Sur les 22 résistants fusillés le 21 février 1944 au Mont-Valérien – auxquels il convient d’ajouter Olga Bancic, guillotinée à Stuttgart le 10 mai 1944 – deux appartenaient au premier détachement FTP-MOI (Arpen Tavitian dit Armenak Manouchian et Olga Bancic), sept relevaient du 3e détachement (Georges Cloarec, Rino Della Negra, Cesare Luccarini, Roger Rouxel, Antoine Salvadori, Amédéo Usséglio et Robert Witchitz), neuf dépendaient du 4e détachement dit des dérailleurs (Thomas Elek, Maurice Fingercwajg, Jonas Geduldig, Emeric Glasz, Léon Goldberg, Salomon Grzywacz, Willy Schapiro, Wolf Wajsbrot et leur chef Ferenz Wolf dit Joseph Boczov). Celestino Alfonso et Spartaco Fontano, quant à eux, appartenaient à l’équipe spéciale. Il faut y ajouter leur chef militaire, Missak Manouchian, ainsi que Stanislas Kubacki, FTP arrêté en décembre 1942. Les portraits de dix d’entre eux figurent sur l’Affiche rouge. Joseph Epstein, chef des FTP de la région parisienne, supérieur hiérarchique direct de Manouchian, interpellé en même temps que lui, a été jugé à part et exécuté le 4 avril 1944.

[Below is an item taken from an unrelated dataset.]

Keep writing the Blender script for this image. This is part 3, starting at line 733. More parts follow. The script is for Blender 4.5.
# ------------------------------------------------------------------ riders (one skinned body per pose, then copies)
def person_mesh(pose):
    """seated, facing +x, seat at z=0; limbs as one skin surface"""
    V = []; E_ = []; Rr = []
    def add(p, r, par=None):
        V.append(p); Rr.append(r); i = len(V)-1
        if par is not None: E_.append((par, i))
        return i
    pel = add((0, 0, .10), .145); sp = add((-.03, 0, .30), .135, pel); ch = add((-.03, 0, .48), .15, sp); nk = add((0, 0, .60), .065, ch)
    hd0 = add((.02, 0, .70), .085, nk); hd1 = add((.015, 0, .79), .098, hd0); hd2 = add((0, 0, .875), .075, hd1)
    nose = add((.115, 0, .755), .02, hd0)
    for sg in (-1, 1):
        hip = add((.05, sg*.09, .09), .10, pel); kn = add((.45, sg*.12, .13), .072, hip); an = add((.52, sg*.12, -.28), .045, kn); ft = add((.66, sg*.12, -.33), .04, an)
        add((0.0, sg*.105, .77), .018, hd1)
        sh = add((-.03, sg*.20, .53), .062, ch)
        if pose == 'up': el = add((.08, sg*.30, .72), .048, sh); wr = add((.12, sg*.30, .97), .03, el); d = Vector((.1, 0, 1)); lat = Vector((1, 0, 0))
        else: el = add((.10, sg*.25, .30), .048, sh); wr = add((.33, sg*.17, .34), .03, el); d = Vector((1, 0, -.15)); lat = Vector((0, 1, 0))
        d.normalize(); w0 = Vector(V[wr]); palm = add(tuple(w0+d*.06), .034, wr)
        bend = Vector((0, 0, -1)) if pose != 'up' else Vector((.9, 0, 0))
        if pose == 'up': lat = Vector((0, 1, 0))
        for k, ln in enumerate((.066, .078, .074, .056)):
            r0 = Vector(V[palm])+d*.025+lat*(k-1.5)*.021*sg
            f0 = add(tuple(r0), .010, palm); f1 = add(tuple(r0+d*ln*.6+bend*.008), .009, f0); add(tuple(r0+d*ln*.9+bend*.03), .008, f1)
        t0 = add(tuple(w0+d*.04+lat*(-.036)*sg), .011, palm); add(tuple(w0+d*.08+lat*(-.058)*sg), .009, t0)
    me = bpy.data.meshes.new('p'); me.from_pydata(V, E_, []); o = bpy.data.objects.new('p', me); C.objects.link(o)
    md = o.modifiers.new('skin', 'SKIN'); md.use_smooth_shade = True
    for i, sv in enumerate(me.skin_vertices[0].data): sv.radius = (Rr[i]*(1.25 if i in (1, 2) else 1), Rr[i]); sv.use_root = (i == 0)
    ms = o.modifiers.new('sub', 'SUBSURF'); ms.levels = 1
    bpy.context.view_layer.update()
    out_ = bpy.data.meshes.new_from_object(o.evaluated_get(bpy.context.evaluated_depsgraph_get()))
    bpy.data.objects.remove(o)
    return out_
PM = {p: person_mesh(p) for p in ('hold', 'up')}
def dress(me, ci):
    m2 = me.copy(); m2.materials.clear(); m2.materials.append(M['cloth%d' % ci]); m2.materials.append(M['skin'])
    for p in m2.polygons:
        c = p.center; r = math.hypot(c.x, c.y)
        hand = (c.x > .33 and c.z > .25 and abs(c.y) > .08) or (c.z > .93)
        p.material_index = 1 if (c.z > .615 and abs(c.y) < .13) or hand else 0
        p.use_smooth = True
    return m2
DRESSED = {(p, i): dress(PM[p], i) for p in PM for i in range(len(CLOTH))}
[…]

Par décret du 31 mars 1947 publié au Journal Officiel des 13 et 26 juillet 1947, la médaille de la Résistance française est décernée à titre posthume à 20 fusillés du 21 février 1944, ainsi qu’à Olga Bancic et à leur chef, Joseph Epstein. Celestino Alfonso et Marcel Rajman sont, quant à eux, décorés à titre posthume de la médaille de la Résistance française avec rosette par le même décret.

Hormis celui de Missak Manouchian, le motif de la proposition d’attribution de la médaille de la Résistance est le même : « Dès la première heure de la Résistance, ils étaient parmi les premiers à constituer les groupes de combat ; ils ont participé aux actions les plus périlleuses ; ils ont subi comme leurs frères d’armes français les poursuites de la Gestapo, les arrestations, les tortures, déportations et exécutions. Nombreuses sont les actions d’éclat dont ils peuvent s’enorgueillir. Le « procès des 24 terroristes » en est la preuve éclatante. Arrêtés en novembre 1943, lors de la fameuse répression, ils ont été impliqués dans ce retentissant procès. Plus de 10 attentats à la grenade, à la mitraillette et à l’explosif ; des dizaines de locaux et d’installations allemandes dévastées ; des centaines d’Allemands tués, parmi lesquels le général von Schaumburg, commandant von Gross-Paris et le docteur Ritter, chef du Service du travail obligatoire pour toute la France. Voici le bilan magnifique de leur activité. Leur calvaire fut long. Dans les casemates, les chambres spéciales de torture, ils gardèrent farouchement leur dignité et leur secret. Fusillés le 25 janvier 1944, après avoir subi les pires tortures, ils ont bien mérité de leur patrie d’adoption – la France. »  

Deux erreurs sont à souligner dans cette citation. Tout d’abord, l’exécution des 22 FTP-MOI a lieu au Mont-Valérien le 21 février 1944 et non le 25 janvier. Quant au commandant du Gross-Paris, Ernst Schaumburg, il n’était pas présent lors la tentative d’attentat le visant en juillet 1943. En revanche, Celestino Alfonso réussit effectivement à atteindre Julius Ritter, le 28 septembre 1943. Ce dernier, ami personnel du Führer, avait rang de général SS et représentait en France le Gauleiter Sauckel ; il était responsable de l'envoi de Français en Allemagne par le Service du travail obligatoire. Quant au 24e « terroriste » mentionné dans la citation, mêlé par erreur à cette affaire, il est transféré devant une juridiction française.

Quant à la citation de Missak Manouchian, elle est ainsi rédigée : « Résistant de la première heure. Magnifique entraîneur d’hommes dont l’action clandestine, les sabotages et les coups de main furent un magnifique bilan de victoires. Arrêté, a subi les pires tortures sans jamais dévoiler son secret. A sacrifié sa vie au service de la France. » L’exposé des faits se termine en ces termes « Par son courage et son sacrifice, il mérite une place d’honneur parmi les héros de la Résistance ». C’est dorénavant chose faîte avec son entrée au Panthéon le 21 février 2024, aux côtés de son épouse Mélinée.